A última pesquisa Datafolha sobre a influência de líderes religiosos na
política revela: os fiéis não devem ser tratados como um grupo
monolítico
A última pesquisa do Instituto Datafolha, destacada na primeira página da Folha de S. Paulo em 23 de outubro, revela aspectos interessantes para se discutir a relação entre religião e política no Brasil.
O primeiro mostra que somente uma pequena parcela dos brasileiros, 19%, leva em conta a opinião de seus líderes religiosos quando estes fazem campanha por algum candidato. Entre os evangélicos, 26% dizem considerar esta orientação. O índice sobe para 31% entre fiéis neopentecostais. Entre os católicos, a taxa é de 17%, um pouco abaixo da média. Apenas 9% dos entrevistados disseram já ter votado em alguém indicado por líderes da igreja.

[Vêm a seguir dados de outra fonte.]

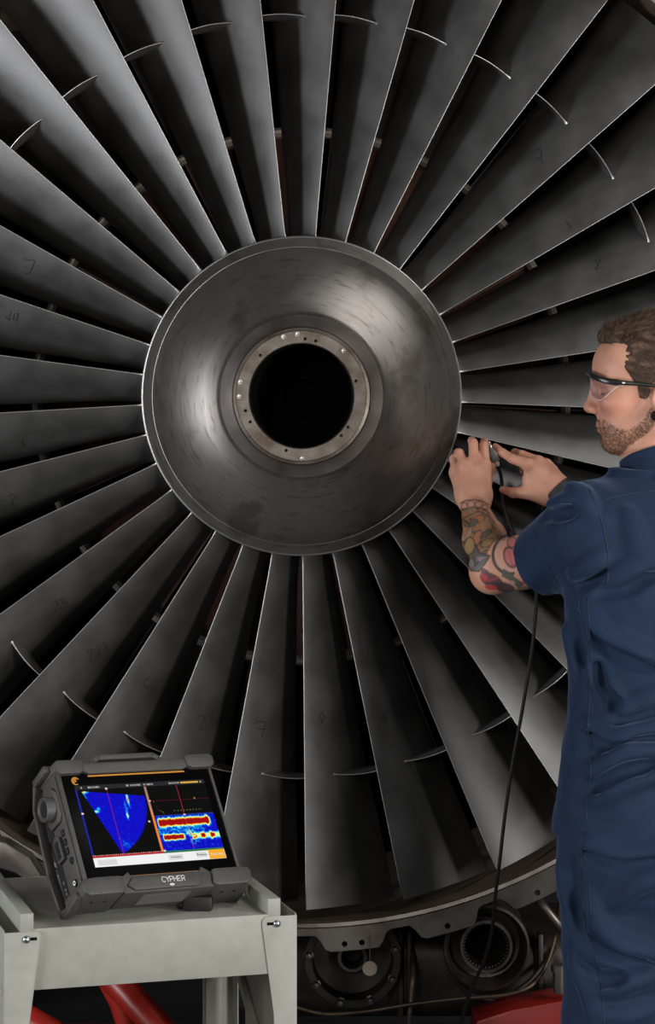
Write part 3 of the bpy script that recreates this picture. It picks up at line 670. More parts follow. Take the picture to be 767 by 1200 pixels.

O segundo aspecto da pesquisa foi o levantamento de votos para presidente da República em 2018. Foram apresentados alguns cenários com nomes que frequentam o noticiário político, como o ex-presidente Lula, o prefeito de São Paulo João Doria e o deputado federal Jair Bolsonaro.
Leia Mais:
A "abençoada" despolítica da fome
Religião, arte e liberdade
Não vamos discutir aqui o teor do texto da Folha que trata destes números, pois, a meu ver, é espúrio do ponto de vista da ética jornalística. Ele traz uma manchete (“Evangélicos derrubam Lula”) que não corresponde àquilo que os números da própria pesquisa mostram (o ex-presidente lidera em todos os cenários nos quais é incluído).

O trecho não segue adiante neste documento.